Many top Chinese officials have sent their sons and daughters to U.S., Japanese and Western European colleges at government expense. Deng's son is studying at the University of Rochester in New York. Foreign Minister Huang Hua's son has studied at Harvard.

A second regulation requires that privately sponsored students -- those supported abroad by financial assistance from overseas relatives -- spend at least one year working in China after graduating from Chinese schools before they can go to colleges in the West.

The new rules already have had a profound impact. According to U.S. Embassy records, there have been 40 percent fewer requests for privately sponsored student visas in the first six months of this year compared with the same period of 1981.

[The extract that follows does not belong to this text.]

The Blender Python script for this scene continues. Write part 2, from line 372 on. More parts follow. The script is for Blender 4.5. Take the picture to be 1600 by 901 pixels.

Applications for officially sponsored study in American schools -- about half of the estimated 8,000 Chinese students now in the United States get government subsidies -- have dropped 5 percent in the first six months of this year, say embassy officials.

One student at the Peking Arts Academy who had received a full scholarship at the University of Southern California was denied a passport by Chinese authorities who suggested that American institutions would only grant free study if they expected to recruit spies among Chinese students.

Diplomats in Peking believe this Chinese sensitivity is short term and will disappear once China adjusts to the outside world and the leadership consolidates support for the open-door policy.

Peking realizes that defections go both ways. In recent months, it has lavished attention on a Taiwanese Air Force pilot and four influential professors who came here from the island. Chinese Americans also have come back to retire in their motherland.